● BRIEF
Only the lines from the line with "Continue the Blender" through the line with "60, .55, 40)], 4.5))" should be copied, exactly as they appear, with both ends kept.

───── RECORDS SUPPLIED

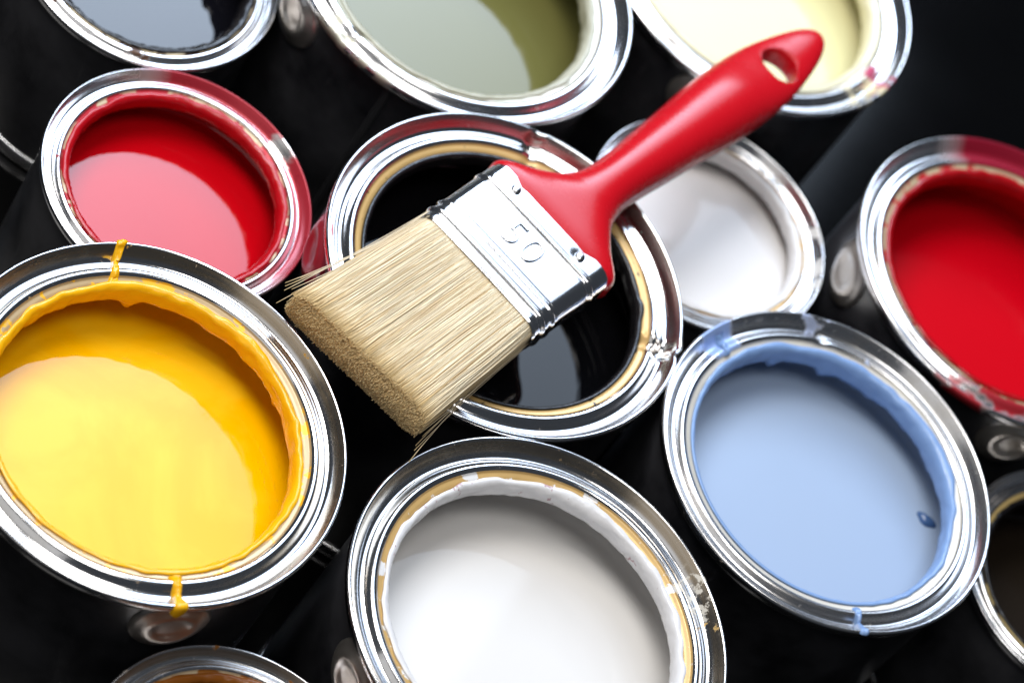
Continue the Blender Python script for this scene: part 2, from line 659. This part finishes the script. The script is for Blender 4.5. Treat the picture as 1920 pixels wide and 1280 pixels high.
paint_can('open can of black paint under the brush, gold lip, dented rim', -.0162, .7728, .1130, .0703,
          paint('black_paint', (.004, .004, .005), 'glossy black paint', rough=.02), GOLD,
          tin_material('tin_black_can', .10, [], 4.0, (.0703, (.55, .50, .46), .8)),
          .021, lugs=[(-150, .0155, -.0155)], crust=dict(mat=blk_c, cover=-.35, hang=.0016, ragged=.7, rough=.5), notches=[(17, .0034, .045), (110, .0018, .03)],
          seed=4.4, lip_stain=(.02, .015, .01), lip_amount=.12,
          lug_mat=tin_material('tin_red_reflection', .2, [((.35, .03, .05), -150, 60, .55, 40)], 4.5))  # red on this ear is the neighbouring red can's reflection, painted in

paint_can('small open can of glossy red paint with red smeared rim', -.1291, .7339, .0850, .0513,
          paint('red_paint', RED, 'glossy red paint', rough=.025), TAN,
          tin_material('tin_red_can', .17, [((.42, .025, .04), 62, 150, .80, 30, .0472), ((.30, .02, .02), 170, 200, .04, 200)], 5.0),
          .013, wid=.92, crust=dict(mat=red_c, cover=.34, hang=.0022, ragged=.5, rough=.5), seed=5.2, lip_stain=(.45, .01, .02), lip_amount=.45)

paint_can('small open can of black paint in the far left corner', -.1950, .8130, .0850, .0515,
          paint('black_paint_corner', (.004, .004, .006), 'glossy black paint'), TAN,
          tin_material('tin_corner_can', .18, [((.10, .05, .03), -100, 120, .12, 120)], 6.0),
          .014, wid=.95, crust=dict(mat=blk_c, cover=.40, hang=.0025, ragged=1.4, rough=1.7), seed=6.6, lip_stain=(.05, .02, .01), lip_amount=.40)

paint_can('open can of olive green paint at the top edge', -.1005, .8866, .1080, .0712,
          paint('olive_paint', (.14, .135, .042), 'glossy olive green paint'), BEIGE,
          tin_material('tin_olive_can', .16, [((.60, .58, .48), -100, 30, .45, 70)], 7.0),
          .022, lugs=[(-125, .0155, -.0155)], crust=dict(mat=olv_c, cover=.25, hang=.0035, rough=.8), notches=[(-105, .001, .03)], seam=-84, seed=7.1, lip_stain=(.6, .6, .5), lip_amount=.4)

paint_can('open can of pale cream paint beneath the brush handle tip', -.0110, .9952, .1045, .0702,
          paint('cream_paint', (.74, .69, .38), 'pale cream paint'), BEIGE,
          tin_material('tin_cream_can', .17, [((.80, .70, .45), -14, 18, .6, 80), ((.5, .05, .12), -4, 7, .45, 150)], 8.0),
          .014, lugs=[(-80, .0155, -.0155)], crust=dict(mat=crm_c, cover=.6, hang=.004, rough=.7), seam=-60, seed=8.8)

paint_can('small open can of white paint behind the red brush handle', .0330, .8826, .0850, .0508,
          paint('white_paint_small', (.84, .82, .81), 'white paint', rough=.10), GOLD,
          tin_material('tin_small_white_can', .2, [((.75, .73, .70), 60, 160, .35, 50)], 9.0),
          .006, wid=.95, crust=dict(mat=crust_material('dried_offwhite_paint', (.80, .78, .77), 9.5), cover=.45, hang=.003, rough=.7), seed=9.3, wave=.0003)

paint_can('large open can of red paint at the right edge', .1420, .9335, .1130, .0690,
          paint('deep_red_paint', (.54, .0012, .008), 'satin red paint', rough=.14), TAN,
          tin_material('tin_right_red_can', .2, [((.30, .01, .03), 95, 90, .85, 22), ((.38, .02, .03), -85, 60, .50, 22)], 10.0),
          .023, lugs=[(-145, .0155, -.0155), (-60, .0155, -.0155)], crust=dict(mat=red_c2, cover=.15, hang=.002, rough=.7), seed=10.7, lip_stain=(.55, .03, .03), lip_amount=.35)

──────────
───── RECORDS SUPPLIED

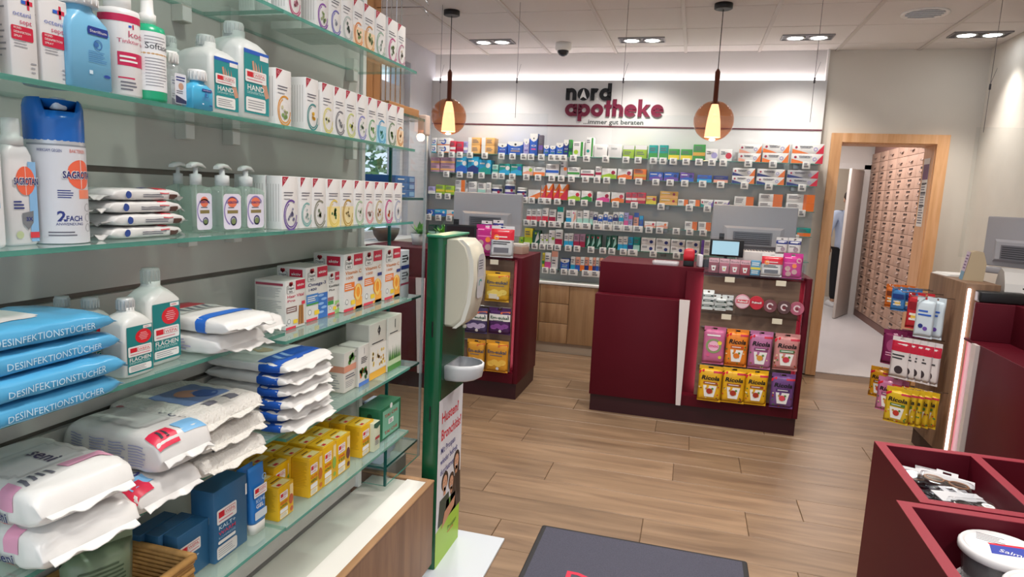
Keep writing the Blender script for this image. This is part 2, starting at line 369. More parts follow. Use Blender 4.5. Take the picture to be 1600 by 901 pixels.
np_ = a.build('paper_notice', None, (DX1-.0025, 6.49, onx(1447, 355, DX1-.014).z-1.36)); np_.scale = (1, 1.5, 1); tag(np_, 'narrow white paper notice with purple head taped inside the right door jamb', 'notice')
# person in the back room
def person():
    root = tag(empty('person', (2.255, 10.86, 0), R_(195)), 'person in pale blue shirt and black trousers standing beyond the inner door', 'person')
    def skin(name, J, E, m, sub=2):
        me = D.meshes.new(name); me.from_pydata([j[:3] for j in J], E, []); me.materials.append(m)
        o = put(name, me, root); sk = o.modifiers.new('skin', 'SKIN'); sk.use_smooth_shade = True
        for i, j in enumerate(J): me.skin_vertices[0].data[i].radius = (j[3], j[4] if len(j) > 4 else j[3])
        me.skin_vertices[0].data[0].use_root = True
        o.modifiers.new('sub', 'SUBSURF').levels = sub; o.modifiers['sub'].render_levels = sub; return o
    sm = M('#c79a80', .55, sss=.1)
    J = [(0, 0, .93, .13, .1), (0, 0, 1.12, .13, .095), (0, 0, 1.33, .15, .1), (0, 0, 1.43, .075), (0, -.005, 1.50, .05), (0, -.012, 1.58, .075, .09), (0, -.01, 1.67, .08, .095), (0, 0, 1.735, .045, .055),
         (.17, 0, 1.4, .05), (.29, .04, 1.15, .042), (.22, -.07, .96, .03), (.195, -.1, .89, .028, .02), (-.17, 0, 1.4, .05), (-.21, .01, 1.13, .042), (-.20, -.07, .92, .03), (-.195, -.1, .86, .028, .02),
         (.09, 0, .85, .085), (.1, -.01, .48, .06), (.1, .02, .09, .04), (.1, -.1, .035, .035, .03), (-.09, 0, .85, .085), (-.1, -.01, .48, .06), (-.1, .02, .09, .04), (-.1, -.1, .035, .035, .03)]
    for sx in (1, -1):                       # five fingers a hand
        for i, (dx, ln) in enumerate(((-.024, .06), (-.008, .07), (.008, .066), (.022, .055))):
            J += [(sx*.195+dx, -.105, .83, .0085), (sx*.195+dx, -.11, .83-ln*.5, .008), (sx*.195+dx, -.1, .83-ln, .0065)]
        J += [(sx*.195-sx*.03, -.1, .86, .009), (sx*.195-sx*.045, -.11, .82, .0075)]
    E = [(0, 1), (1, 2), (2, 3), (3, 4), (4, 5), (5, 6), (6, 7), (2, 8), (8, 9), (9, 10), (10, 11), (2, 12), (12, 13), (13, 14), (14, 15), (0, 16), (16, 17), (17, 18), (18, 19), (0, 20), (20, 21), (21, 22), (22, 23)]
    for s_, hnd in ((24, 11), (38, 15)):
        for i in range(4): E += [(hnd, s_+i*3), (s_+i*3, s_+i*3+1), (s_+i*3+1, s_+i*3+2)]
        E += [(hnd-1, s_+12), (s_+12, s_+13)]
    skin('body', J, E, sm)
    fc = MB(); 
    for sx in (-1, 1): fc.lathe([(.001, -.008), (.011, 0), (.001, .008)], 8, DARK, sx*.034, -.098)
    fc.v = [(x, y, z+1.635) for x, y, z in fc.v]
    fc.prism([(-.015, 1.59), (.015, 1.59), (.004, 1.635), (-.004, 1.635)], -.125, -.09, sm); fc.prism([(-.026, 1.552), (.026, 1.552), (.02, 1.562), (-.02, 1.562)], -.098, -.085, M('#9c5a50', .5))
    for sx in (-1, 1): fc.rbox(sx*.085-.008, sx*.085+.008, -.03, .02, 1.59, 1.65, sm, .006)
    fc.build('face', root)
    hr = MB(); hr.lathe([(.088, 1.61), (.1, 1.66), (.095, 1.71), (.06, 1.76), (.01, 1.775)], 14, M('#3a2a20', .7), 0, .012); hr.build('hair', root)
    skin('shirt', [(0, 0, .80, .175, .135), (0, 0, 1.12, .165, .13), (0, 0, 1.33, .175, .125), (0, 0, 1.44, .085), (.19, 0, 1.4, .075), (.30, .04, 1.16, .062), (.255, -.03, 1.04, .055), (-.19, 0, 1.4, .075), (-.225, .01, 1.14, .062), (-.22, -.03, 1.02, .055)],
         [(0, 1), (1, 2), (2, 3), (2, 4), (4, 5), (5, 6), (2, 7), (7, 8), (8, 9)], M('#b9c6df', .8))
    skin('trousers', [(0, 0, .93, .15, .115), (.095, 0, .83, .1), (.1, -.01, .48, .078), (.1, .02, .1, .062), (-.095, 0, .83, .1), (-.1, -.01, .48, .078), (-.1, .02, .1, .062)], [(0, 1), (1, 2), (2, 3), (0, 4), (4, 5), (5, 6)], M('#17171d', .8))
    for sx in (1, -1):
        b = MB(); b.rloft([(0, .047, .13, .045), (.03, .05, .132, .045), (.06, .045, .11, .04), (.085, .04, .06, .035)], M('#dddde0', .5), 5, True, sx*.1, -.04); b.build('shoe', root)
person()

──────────
───── RECORDS SUPPLIED

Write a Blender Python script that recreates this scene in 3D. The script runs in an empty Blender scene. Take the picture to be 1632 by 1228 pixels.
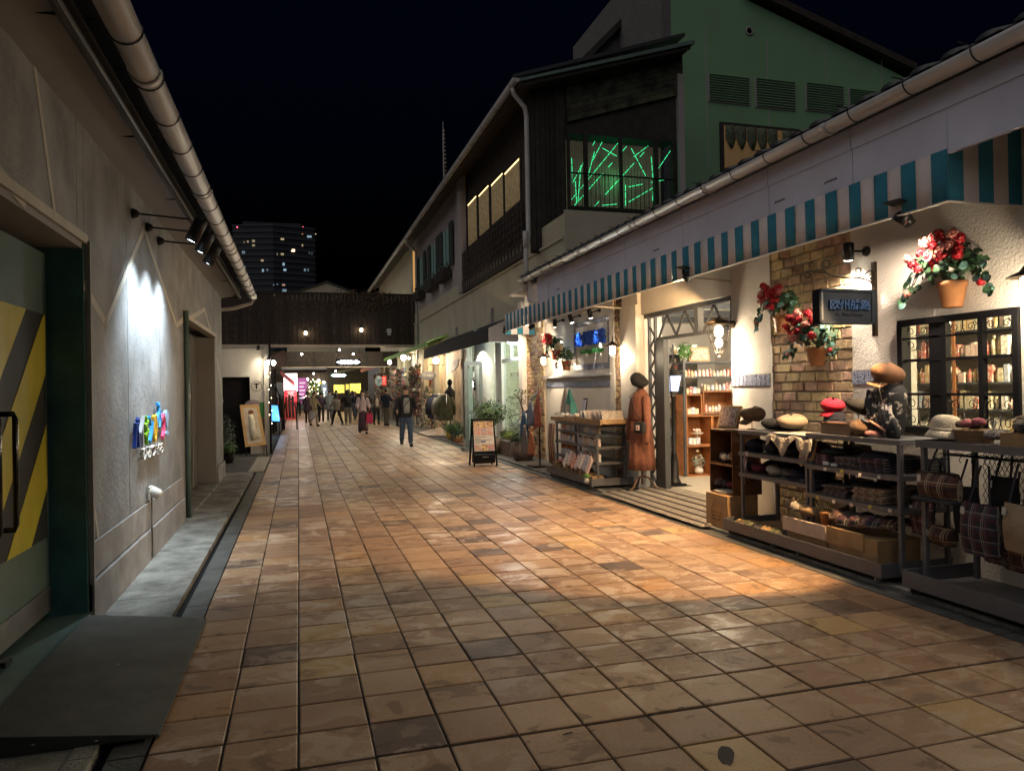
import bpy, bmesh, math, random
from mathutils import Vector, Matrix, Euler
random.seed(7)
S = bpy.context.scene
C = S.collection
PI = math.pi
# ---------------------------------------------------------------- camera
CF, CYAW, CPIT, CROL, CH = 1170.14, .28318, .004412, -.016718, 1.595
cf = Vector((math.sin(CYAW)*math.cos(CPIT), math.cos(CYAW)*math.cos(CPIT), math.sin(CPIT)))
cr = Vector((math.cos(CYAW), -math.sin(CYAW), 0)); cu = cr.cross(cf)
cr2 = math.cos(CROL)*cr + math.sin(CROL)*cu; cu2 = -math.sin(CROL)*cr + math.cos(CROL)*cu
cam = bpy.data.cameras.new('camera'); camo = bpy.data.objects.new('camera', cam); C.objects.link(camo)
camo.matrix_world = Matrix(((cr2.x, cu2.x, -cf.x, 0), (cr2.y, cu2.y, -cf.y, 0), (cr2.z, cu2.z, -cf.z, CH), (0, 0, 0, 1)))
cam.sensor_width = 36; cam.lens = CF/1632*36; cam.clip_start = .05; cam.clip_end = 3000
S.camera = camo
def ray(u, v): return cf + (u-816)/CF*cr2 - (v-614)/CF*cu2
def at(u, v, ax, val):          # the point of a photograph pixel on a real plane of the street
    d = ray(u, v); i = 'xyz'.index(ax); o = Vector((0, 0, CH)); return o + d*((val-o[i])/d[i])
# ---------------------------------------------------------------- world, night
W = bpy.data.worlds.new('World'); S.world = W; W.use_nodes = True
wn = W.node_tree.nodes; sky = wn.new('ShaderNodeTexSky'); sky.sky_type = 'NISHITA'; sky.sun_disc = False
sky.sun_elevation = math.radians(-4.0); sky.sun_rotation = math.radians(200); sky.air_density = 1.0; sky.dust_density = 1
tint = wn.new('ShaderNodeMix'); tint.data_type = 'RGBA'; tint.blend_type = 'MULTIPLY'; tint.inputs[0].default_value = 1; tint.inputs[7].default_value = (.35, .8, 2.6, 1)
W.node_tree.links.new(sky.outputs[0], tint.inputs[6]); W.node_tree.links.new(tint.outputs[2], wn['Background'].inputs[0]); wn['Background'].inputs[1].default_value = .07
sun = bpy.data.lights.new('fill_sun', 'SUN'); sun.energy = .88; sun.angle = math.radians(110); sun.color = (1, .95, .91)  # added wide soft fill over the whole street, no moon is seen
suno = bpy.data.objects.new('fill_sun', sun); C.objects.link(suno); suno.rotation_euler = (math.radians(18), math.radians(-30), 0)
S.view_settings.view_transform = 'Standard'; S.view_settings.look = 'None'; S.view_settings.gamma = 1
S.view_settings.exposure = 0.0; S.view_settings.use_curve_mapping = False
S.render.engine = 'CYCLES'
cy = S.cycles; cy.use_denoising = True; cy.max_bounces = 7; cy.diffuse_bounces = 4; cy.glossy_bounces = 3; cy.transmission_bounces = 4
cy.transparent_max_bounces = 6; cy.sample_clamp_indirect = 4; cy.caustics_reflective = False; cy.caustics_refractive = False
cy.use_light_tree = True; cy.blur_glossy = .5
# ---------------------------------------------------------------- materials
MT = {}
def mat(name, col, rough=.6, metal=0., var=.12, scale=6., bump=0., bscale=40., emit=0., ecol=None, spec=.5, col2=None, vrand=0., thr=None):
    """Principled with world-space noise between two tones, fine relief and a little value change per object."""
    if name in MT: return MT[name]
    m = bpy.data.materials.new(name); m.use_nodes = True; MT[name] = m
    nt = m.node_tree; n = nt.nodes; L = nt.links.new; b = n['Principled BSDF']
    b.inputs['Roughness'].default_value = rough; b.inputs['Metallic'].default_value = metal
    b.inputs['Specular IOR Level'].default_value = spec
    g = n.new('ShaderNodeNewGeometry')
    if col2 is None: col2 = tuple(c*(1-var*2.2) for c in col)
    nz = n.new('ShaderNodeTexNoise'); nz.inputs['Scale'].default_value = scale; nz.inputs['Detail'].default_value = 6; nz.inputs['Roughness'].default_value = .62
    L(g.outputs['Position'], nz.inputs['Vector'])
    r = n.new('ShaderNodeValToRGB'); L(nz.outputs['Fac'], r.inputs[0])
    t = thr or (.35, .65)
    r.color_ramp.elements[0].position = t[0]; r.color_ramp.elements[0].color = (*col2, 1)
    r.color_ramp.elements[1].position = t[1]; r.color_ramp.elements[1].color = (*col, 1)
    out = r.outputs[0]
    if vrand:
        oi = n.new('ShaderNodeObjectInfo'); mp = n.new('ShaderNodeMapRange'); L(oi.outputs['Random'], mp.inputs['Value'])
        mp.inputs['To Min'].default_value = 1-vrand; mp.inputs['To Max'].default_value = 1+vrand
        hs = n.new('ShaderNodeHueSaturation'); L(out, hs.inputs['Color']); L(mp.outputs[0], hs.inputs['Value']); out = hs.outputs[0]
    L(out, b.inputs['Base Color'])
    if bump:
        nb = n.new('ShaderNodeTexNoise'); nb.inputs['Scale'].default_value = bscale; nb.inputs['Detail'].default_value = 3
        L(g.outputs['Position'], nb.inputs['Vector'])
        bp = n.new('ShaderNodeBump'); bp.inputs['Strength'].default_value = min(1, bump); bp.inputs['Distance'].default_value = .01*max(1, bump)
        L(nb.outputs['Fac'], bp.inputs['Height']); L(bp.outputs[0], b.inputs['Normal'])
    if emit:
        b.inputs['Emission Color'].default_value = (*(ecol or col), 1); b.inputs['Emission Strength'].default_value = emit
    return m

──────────

● EXERCISE ANSWER
Continue the Blender Python script for this scene: part 2, from line 659. This part finishes the script. The script is for Blender 4.5. Treat the picture as 1920 pixels wide and 1280 pixels high.
paint_can('open can of black paint under the brush, gold lip, dented rim', -.0162, .7728, .1130, .0703,
          paint('black_paint', (.004, .004, .005), 'glossy black paint', rough=.02), GOLD,
          tin_material('tin_black_can', .10, [], 4.0, (.0703, (.55, .50, .46), .8)),
          .021, lugs=[(-150, .0155, -.0155)], crust=dict(mat=blk_c, cover=-.35, hang=.0016, ragged=.7, rough=.5), notches=[(17, .0034, .045), (110, .0018, .03)],
          seed=4.4, lip_stain=(.02, .015, .01), lip_amount=.12,
          lug_mat=tin_material('tin_red_reflection', .2, [((.35, .03, .05), -150, 60, .55, 40)], 4.5))  # red on this ear is the neighbouring red can's reflection, painted in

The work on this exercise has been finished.